**Exercise description**
Output all lines exactly.

====

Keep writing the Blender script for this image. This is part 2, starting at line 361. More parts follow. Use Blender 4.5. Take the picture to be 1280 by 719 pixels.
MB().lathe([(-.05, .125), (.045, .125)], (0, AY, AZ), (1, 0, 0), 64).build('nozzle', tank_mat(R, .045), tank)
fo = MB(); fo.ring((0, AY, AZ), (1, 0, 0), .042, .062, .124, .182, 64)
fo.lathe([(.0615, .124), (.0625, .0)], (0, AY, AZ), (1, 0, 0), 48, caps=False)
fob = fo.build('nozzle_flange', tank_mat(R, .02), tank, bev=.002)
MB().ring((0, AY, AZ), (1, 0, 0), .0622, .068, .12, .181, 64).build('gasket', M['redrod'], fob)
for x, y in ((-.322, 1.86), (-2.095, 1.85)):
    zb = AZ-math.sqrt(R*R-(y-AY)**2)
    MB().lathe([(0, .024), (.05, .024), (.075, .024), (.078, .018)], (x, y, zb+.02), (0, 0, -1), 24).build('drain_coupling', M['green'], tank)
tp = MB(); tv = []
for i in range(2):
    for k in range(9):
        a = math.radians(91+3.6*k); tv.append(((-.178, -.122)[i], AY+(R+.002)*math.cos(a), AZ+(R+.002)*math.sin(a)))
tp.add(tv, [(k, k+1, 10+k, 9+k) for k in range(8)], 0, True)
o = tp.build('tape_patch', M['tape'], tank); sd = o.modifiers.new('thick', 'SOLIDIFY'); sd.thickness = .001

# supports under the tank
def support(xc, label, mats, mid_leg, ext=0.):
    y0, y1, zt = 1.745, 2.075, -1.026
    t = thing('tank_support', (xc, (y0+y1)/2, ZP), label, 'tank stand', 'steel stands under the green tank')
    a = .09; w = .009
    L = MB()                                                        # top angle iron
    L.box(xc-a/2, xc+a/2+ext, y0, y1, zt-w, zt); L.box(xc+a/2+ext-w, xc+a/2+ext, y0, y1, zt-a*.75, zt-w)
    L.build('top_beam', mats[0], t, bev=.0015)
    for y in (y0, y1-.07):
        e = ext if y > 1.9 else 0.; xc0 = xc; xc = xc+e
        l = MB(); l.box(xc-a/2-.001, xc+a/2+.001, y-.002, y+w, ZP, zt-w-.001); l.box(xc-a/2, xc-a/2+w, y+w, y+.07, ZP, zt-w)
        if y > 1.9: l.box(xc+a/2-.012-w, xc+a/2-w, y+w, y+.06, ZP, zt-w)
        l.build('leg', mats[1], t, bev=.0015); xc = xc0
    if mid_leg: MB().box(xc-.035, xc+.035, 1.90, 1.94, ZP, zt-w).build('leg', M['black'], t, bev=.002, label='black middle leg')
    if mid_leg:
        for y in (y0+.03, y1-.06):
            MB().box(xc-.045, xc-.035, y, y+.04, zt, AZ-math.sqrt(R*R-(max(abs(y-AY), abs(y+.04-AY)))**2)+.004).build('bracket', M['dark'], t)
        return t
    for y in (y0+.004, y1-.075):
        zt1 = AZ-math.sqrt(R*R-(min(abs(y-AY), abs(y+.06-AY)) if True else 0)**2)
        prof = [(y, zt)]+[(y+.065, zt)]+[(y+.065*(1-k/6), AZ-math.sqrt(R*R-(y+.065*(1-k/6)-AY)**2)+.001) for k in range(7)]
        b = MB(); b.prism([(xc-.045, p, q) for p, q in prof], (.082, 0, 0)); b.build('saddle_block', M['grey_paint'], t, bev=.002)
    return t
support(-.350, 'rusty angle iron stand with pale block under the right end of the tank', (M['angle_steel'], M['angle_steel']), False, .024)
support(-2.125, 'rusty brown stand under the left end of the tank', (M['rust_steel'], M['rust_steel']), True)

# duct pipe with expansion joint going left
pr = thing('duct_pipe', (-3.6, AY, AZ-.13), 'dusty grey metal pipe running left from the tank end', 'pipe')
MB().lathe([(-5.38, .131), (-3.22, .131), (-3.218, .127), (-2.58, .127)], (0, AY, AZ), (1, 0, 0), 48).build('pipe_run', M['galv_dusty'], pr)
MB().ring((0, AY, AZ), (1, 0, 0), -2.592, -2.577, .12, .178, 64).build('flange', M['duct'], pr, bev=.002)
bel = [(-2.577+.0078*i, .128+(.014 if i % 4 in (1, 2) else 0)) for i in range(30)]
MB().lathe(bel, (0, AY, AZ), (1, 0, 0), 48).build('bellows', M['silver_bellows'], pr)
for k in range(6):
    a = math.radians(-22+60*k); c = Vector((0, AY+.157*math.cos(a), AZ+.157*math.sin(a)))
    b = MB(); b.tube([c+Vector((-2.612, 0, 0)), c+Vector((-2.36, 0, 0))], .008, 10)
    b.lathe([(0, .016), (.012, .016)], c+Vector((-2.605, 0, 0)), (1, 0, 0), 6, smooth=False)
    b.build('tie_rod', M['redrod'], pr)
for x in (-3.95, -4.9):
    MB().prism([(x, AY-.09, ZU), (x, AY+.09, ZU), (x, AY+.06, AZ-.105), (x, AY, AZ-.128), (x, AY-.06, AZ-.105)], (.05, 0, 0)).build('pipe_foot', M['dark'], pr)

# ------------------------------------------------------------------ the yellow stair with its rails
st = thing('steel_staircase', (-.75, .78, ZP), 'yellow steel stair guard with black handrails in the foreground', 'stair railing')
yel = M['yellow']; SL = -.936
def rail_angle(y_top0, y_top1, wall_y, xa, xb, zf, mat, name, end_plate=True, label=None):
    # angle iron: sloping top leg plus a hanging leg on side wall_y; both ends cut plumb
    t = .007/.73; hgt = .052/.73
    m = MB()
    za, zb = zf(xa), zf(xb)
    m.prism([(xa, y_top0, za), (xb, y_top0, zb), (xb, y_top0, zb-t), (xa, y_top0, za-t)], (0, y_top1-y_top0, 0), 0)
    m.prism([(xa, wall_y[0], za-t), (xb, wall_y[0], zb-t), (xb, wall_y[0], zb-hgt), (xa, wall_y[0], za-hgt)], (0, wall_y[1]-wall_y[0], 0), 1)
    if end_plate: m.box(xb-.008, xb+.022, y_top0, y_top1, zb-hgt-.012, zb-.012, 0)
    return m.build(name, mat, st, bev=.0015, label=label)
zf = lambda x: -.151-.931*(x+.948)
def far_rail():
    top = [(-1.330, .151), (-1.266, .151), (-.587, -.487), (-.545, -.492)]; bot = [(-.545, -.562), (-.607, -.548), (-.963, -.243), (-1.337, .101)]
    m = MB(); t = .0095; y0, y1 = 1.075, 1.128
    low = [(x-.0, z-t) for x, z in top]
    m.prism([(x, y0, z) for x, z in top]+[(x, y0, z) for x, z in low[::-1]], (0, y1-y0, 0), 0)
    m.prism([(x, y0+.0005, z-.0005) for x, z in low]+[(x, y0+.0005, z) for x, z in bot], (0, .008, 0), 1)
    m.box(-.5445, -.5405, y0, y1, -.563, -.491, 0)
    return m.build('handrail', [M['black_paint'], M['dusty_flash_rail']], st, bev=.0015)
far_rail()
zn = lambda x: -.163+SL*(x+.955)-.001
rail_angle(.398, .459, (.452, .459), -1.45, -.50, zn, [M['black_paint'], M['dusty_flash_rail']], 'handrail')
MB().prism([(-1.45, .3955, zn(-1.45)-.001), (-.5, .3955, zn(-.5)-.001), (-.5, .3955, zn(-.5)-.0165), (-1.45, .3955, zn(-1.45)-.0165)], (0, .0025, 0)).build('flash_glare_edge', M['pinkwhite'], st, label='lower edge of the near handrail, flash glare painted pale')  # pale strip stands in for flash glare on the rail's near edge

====

**Result for this exercise**
Keep writing the Blender script for this image. This is part 2, starting at line 361. More parts follow. Use Blender 4.5. Take the picture to be 1280 by 719 pixels.
MB().lathe([(-.05, .125), (.045, .125)], (0, AY, AZ), (1, 0, 0), 64).build('nozzle', tank_mat(R, .045), tank)
fo = MB(); fo.ring((0, AY, AZ), (1, 0, 0), .042, .062, .124, .182, 64)
fo.lathe([(.0615, .124), (.0625, .0)], (0, AY, AZ), (1, 0, 0), 48, caps=False)
fob = fo.build('nozzle_flange', tank_mat(R, .02), tank, bev=.002)
MB().ring((0, AY, AZ), (1, 0, 0), .0622, .068, .12, .181, 64).build('gasket', M['redrod'], fob)
for x, y in ((-.322, 1.86), (-2.095, 1.85)):
    zb = AZ-math.sqrt(R*R-(y-AY)**2)
    MB().lathe([(0, .024), (.05, .024), (.075, .024), (.078, .018)], (x, y, zb+.02), (0, 0, -1), 24).build('drain_coupling', M['green'], tank)
tp = MB(); tv = []
for i in range(2):
    for k in range(9):
        a = math.radians(91+3.6*k); tv.append(((-.178, -.122)[i], AY+(R+.002)*math.cos(a), AZ+(R+.002)*math.sin(a)))
tp.add(tv, [(k, k+1, 10+k, 9+k) for k in range(8)], 0, True)
o = tp.build('tape_patch', M['tape'], tank); sd = o.modifiers.new('thick', 'SOLIDIFY'); sd.thickness = .001

# supports under the tank
def support(xc, label, mats, mid_leg, ext=0.):
    y0, y1, zt = 1.745, 2.075, -1.026
    t = thing('tank_support', (xc, (y0+y1)/2, ZP), label, 'tank stand', 'steel stands under the green tank')
    a = .09; w = .009
    L = MB()                                                        # top angle iron
    L.box(xc-a/2, xc+a/2+ext, y0, y1, zt-w, zt); L.box(xc+a/2+ext-w, xc+a/2+ext, y0, y1, zt-a*.75, zt-w)
    L.build('top_beam', mats[0], t, bev=.0015)
    for y in (y0, y1-.07):
        e = ext if y > 1.9 else 0.; xc0 = xc; xc = xc+e
        l = MB(); l.box(xc-a/2-.001, xc+a/2+.001, y-.002, y+w, ZP, zt-w-.001); l.box(xc-a/2, xc-a/2+w, y+w, y+.07, ZP, zt-w)
        if y > 1.9: l.box(xc+a/2-.012-w, xc+a/2-w, y+w, y+.06, ZP, zt-w)
        l.build('leg', mats[1], t, bev=.0015); xc = xc0
    if mid_leg: MB().box(xc-.035, xc+.035, 1.90, 1.94, ZP, zt-w).build('leg', M['black'], t, bev=.002, label='black middle leg')
    if mid_leg:
        for y in (y0+.03, y1-.06):
            MB().box(xc-.045, xc-.035, y, y+.04, zt, AZ-math.sqrt(R*R-(max(abs(y-AY), abs(y+.04-AY)))**2)+.004).build('bracket', M['dark'], t)
        return t
    for y in (y0+.004, y1-.075):
        zt1 = AZ-math.sqrt(R*R-(min(abs(y-AY), abs(y+.06-AY)) if True else 0)**2)
        prof = [(y, zt)]+[(y+.065, zt)]+[(y+.065*(1-k/6), AZ-math.sqrt(R*R-(y+.065*(1-k/6)-AY)**2)+.001) for k in range(7)]
        b = MB(); b.prism([(xc-.045, p, q) for p, q in prof], (.082, 0, 0)); b.build('saddle_block', M['grey_paint'], t, bev=.002)
    return t
support(-.350, 'rusty angle iron stand with pale block under the right end of the tank', (M['angle_steel'], M['angle_steel']), False, .024)
support(-2.125, 'rusty brown stand under the left end of the tank', (M['rust_steel'], M['rust_steel']), True)

# duct pipe with expansion joint going left
pr = thing('duct_pipe', (-3.6, AY, AZ-.13), 'dusty grey metal pipe running left from the tank end', 'pipe')
MB().lathe([(-5.38, .131), (-3.22, .131), (-3.218, .127), (-2.58, .127)], (0, AY, AZ), (1, 0, 0), 48).build('pipe_run', M['galv_dusty'], pr)
MB().ring((0, AY, AZ), (1, 0, 0), -2.592, -2.577, .12, .178, 64).build('flange', M['duct'], pr, bev=.002)
bel = [(-2.577+.0078*i, .128+(.014 if i % 4 in (1, 2) else 0)) for i in range(30)]
MB().lathe(bel, (0, AY, AZ), (1, 0, 0), 48).build('bellows', M['silver_bellows'], pr)
for k in range(6):
    a = math.radians(-22+60*k); c = Vector((0, AY+.157*math.cos(a), AZ+.157*math.sin(a)))
    b = MB(); b.tube([c+Vector((-2.612, 0, 0)), c+Vector((-2.36, 0, 0))], .008, 10)
    b.lathe([(0, .016), (.012, .016)], c+Vector((-2.605, 0, 0)), (1, 0, 0), 6, smooth=False)
    b.build('tie_rod', M['redrod'], pr)
for x in (-3.95, -4.9):
    MB().prism([(x, AY-.09, ZU), (x, AY+.09, ZU), (x, AY+.06, AZ-.105), (x, AY, AZ-.128), (x, AY-.06, AZ-.105)], (.05, 0, 0)).build('pipe_foot', M['dark'], pr)

# ------------------------------------------------------------------ the yellow stair with its rails
st = thing('steel_staircase', (-.75, .78, ZP), 'yellow steel stair guard with black handrails in the foreground', 'stair railing')
yel = M['yellow']; SL = -.936
def rail_angle(y_top0, y_top1, wall_y, xa, xb, zf, mat, name, end_plate=True, label=None):
    # angle iron: sloping top leg plus a hanging leg on side wall_y; both ends cut plumb
    t = .007/.73; hgt = .052/.73
    m = MB()
    za, zb = zf(xa), zf(xb)
    m.prism([(xa, y_top0, za), (xb, y_top0, zb), (xb, y_top0, zb-t), (xa, y_top0, za-t)], (0, y_top1-y_top0, 0), 0)
    m.prism([(xa, wall_y[0], za-t), (xb, wall_y[0], zb-t), (xb, wall_y[0], zb-hgt), (xa, wall_y[0], za-hgt)], (0, wall_y[1]-wall_y[0], 0), 1)
    if end_plate: m.box(xb-.008, xb+.022, y_top0, y_top1, zb-hgt-.012, zb-.012, 0)
    return m.build(name, mat, st, bev=.0015, label=label)
zf = lambda x: -.151-.931*(x+.948)
def far_rail():
    top = [(-1.330, .151), (-1.266, .151), (-.587, -.487), (-.545, -.492)]; bot = [(-.545, -.562), (-.607, -.548), (-.963, -.243), (-1.337, .101)]
    m = MB(); t = .0095; y0, y1 = 1.075, 1.128
    low = [(x-.0, z-t) for x, z in top]
    m.prism([(x, y0, z) for x, z in top]+[(x, y0, z) for x, z in low[::-1]], (0, y1-y0, 0), 0)
    m.prism([(x, y0+.0005, z-.0005) for x, z in low]+[(x, y0+.0005, z) for x, z in bot], (0, .008, 0), 1)
    m.box(-.5445, -.5405, y0, y1, -.563, -.491, 0)
    return m.build('handrail', [M['black_paint'], M['dusty_flash_rail']], st, bev=.0015)
far_rail()
zn = lambda x: -.163+SL*(x+.955)-.001
rail_angle(.398, .459, (.452, .459), -1.45, -.50, zn, [M['black_paint'], M['dusty_flash_rail']], 'handrail')
MB().prism([(-1.45, .3955, zn(-1.45)-.001), (-.5, .3955, zn(-.5)-.001), (-.5, .3955, zn(-.5)-.0165), (-1.45, .3955, zn(-1.45)-.0165)], (0, .0025, 0)).build('flash_glare_edge', M['pinkwhite'], st, label='lower edge of the near handrail, flash glare painted pale')  # pale strip stands in for flash glare on the rail's near edge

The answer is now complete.